In the comments to last week's post, Tom raises a concern that the discussion did not point to a way forward. I thought it had; my sense was that we already have several ethical systems that insist on the supremacy of morality, all of which include some way of handling the issue of caring or sensitivity. I think the logic of reducing a moral concern like 'speak the truth' to a level playing field with social concerns about expressing feelings of care is sufficiently deadly that no further consideration should be given to the proposition that Care Ethics be taken to be a serous alternative to existing moral philosophies.
Tom says that he thinks that you have to find a way to give them something in order to be persuasive. It is possible to distinguish between the work of moral philosophy (on the one hand) and rhetoric (on the other). Moral philosophy can dispose of views that prove to be incoherent or unworkable, at least a philosopher can do so. Utilitarianism, one of the three major schools of moral philosophy in the West, somehow continues to have a certain number of proponents who keep trying to find ways to make it work even though it is expressly incoherent (i.e., it requires you to judge actions by their results, which in fact you can't know at the time you have to take the actions).
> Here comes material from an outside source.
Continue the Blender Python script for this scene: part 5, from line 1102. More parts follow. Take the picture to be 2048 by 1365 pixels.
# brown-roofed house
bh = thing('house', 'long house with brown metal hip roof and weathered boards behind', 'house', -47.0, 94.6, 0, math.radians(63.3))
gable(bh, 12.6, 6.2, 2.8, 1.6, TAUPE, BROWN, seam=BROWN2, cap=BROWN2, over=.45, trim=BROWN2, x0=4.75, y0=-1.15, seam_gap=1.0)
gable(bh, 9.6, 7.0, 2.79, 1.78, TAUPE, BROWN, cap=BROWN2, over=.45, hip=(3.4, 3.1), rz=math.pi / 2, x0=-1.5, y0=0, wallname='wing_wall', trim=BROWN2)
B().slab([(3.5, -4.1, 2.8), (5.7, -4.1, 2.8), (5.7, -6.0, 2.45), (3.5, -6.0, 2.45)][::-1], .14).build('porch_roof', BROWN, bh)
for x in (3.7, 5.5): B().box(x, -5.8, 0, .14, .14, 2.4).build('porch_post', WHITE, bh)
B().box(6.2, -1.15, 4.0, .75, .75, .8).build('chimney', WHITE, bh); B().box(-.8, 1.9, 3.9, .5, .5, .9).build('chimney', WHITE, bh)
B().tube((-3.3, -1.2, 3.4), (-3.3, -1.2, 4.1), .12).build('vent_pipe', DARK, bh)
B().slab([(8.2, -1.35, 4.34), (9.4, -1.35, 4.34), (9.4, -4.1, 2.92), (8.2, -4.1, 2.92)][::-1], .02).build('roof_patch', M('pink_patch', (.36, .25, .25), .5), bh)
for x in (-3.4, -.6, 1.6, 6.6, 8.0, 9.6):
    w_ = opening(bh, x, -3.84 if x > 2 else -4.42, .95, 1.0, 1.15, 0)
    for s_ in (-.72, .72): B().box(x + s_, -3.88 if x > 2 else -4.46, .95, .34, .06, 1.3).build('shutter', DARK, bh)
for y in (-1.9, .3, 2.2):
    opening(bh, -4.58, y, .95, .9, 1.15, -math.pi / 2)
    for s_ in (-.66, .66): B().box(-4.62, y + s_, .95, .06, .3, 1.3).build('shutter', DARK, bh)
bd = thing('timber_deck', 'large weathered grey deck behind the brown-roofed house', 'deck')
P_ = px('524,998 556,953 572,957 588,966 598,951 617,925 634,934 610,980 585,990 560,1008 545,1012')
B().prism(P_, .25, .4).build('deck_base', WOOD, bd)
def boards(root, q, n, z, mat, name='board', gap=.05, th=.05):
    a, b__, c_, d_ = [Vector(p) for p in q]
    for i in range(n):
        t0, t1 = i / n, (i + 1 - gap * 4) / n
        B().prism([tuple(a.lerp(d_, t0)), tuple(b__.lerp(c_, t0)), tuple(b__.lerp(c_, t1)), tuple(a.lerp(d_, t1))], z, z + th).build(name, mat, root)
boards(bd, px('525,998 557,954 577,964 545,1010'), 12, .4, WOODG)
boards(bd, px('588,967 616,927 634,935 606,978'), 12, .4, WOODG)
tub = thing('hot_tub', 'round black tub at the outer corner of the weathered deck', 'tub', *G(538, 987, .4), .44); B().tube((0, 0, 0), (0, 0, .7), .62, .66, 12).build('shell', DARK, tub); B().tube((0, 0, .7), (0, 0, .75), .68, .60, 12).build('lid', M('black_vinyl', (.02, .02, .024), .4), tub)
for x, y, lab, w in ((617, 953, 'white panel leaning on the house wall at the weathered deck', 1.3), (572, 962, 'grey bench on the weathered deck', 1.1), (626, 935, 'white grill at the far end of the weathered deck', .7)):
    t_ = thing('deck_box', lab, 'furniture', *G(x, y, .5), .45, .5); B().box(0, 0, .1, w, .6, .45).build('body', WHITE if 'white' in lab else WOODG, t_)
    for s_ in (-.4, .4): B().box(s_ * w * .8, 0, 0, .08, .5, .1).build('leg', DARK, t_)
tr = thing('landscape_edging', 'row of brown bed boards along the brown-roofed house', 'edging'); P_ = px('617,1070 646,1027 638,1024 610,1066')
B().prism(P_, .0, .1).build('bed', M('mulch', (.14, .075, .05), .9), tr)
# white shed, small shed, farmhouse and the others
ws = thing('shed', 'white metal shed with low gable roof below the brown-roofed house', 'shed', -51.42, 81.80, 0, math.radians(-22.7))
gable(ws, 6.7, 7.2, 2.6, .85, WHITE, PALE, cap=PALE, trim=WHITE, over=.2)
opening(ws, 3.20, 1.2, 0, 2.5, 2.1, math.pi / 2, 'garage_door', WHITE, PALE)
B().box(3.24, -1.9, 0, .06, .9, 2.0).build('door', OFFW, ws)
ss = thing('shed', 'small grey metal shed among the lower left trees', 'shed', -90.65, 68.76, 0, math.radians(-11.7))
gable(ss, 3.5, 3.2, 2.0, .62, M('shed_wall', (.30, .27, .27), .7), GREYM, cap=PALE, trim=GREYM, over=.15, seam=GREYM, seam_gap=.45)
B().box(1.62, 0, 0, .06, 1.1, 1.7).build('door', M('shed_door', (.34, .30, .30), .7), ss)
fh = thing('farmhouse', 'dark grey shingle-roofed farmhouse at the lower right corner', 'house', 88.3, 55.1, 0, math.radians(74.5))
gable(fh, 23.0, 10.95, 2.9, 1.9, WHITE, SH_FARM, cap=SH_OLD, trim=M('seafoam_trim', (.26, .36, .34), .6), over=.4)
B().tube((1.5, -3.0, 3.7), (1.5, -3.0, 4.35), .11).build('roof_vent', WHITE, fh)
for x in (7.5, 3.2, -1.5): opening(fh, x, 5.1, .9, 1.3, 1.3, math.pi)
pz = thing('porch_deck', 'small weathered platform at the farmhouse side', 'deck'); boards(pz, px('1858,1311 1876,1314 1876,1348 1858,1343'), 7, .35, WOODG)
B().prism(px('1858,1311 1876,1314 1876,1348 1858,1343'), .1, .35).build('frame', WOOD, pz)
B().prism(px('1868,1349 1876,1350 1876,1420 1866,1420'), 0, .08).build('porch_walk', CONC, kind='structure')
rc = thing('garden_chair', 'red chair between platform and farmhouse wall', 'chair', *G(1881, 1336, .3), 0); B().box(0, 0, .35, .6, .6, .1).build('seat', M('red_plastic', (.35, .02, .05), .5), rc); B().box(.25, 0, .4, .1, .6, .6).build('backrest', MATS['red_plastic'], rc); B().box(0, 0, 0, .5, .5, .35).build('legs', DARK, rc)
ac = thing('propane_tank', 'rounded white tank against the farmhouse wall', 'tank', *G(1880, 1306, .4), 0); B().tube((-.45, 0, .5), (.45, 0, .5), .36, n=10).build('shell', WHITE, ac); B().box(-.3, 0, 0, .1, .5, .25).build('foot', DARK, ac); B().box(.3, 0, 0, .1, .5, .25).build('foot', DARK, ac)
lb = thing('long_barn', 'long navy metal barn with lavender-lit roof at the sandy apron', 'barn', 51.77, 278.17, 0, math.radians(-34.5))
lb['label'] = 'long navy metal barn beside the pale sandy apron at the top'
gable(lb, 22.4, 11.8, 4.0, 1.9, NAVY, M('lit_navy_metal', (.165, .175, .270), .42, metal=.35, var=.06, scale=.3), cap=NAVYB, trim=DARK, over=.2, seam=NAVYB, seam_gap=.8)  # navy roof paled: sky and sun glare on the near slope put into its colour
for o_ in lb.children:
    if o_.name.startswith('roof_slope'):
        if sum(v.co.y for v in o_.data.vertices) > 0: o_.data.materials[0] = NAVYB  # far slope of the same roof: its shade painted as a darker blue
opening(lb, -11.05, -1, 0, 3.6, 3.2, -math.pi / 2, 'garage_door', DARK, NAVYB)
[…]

I don't feel the need to take it seriously or consider that it might prove to be workable if you kept fiddling with it, but I do like J.S. Mill all the same.
This one is also incoherent: its stated goal is to increase social harmony and general caring/empathy, but by dethroning the practical reason that we all share in common they remove the only standard of judgment that is the same for everyone. By shifting these conflicts to the irrational areas of feeling, conflict is assured because feelings differ (and often strongly): the social harmony they take as their goal dissolves into the kinds of endless disputes we were talking about last time; the appeal to empathy for 'others' leads to people saying the worst sort of offensive things to the person they are actually talking with right now.